De acordo com Bernoulli, o tempo de tramitação do processo — desde a denúncia por parte do Ministério Público até o julgamento em sessão plenária — costuma ser bastante curto para os padrões nacionais. "Nesse ponto, somos referência", destaca o promotor. Em relação às penas contra os feminicidas, ele avalia que os tribunais têm aplicado aquilo que cada um merece.
"Essas penas decorrem da elevada quantidade de qualificadoras e causas de aumento do tempo de prisão que se costuma incluir na denúncia e também pela acolhida de todas essas circunstâncias por parte dos jurados", considera. "O júri popular não tem qualquer tolerância. Não é difícil que, em caso de feminicídio consumado, o acusado seja punido com pena superior a 20 anos", calcula Bernoulli.
Além da punição
Presidente da Comissão de Enfrentamento da Violência Doméstica da OAB-DF, Cristina Tubino destaca que a primeira coisa que não podemos esquecer é que os feminicídios são crimes dolosos contra a vida e, portanto, são julgados pelos tribunais do júri. "A decisão quanto ao mérito, é tomada por um Conselho de Sentença, que é composto por sete jurados(as) que integram a população", explica. "Isso representa, muito claramente, que a sociedade de forma geral, não admite o feminicídio de maneira alguma", observa a advogada.
De acordo com Cristina, o recado é claro: não se admite o feminicídio. Mesmo assim, segundo a especialista, é importante que a sociedade tenha esse mesmo tipo de conduta em outros tipos de crimes contra mulher, em que a violência não é tão óbvia. "Temos que nos mobilizar para repelir outras formas dessa violência, denunciando os agressores e defendendo as vítimas no momento de problema e de tensão, em que elas estão no ápice desse ciclo", alerta.

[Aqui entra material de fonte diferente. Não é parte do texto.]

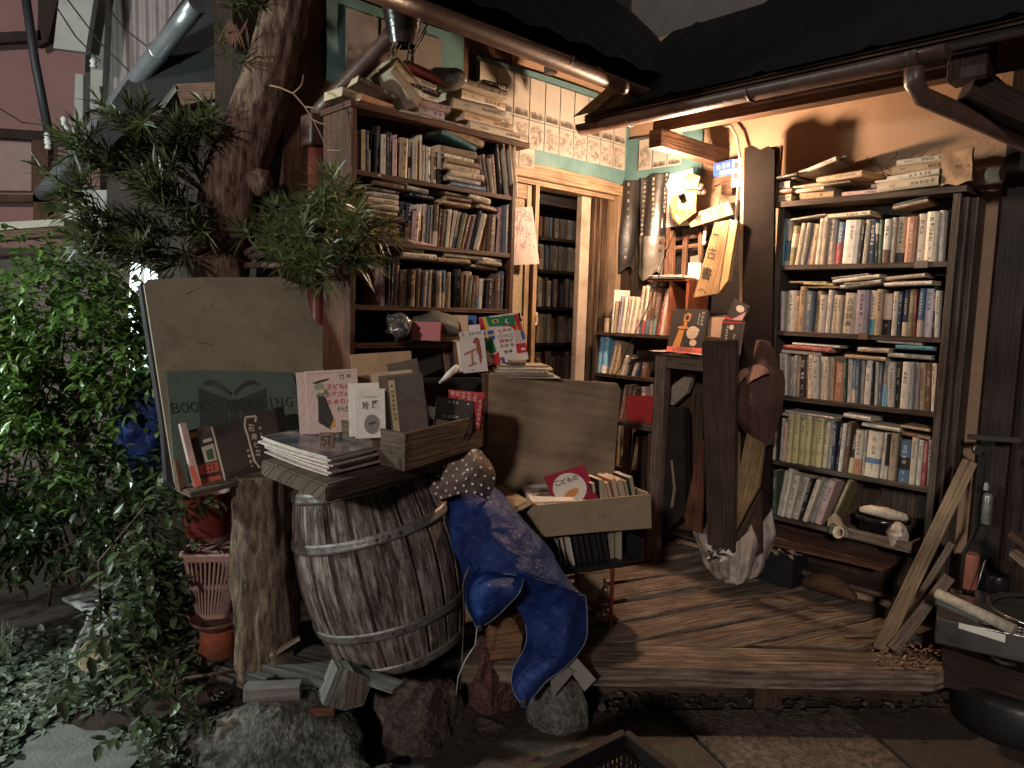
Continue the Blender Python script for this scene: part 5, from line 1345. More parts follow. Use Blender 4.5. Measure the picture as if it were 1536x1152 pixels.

Os números de 2023 são assustadores, no DF. Até o momento, 22 mulheres foram assassinadas na capital do país. A quantidade de vítimas supera em 37,5% todo o ano de 2022, quando 16 pessoas do sexo feminino foram mortas. Por isso, para Cristina Tubino, providências precisam ser tomadas "pelo poder público: a criação de políticas efetivas e regulamentações de leis que já existem e que, na teoria, seriam muito boas para ajudar as mulheres". "Também precisamos de uma atuação mais firme da Justiça na aplicação de medidas protetivas de urgência, seja com a decretação de prisões ou a colocação de monitoramento eletrônico", argumenta.
A presidente da Comissão de Enfrentamento da Violência Doméstica da OAB-DF afirma que cada processo tem que ser analisado individualmente, para que as necessidades das mulheres vítimas de violência sejam atendidas. "Pois, uma vez que essa violência seja interrompida, antes de chegar ao ápice, a gente pode evitar que a ocorrência se torne feminicídio", pontua. "A morte de uma mulher é o auge da violência sofrida contra ela. Certamente, essa vítima passou por tantos outros estágios, antes de ter sua vida ceifada", lamenta. "A sociedade precisa entender que, muito mais do que punir quem comete o feminicídio, precisamos evitar que a violência contra a mulher aconteça, em qualquer escala, e isso é uma tarefa de todos, não só do público feminino", ressalta.
Indícios específicos
Professora de direito penal do Ceub e advogada especialista em violência contra a mulher, Carolina Ferreira afirma que, considerando os dados, o problema nos casos de feminicídios não está no funcionamento do sistema de Justiça. "De 2015 até agora, tivemos uma atuação relativamente célere e focada, para punir os autores dos crimes", avalia. "Isso se dá em razão do tipo de crime, no qual o feminicídio está envolvido", complementa.
A advogada explica que, no caso dos feminicídios, a investigação é mais rápida, pois existem indícios de autoria muito específicos. "Quando se trata, especialmente, de um contexto de violência doméstica ou familiar, a investigação se concentra na análise do histórico de violência naquele contexto", comenta Carolina. "Os casos de homicídio, por exemplo, têm uma tramitação mais complexa e longa, por terem um leque maior de possibilidades", compara a especialista.
Para ela, no entanto, ainda existem pontos a serem melhorados, em relação aos julgamentos. "A proteção à família da vítima, a articulação em relação a eventuais pedidos de reparação e a discussão sobre os benefícios aos chamados órfãos do feminicídio", ressalta Carolina Ferreira. De acordo com a SSP, são 319 filhos que ficaram sem a mãe, por conta desse tipo de crime, sendo 202 menores de idade.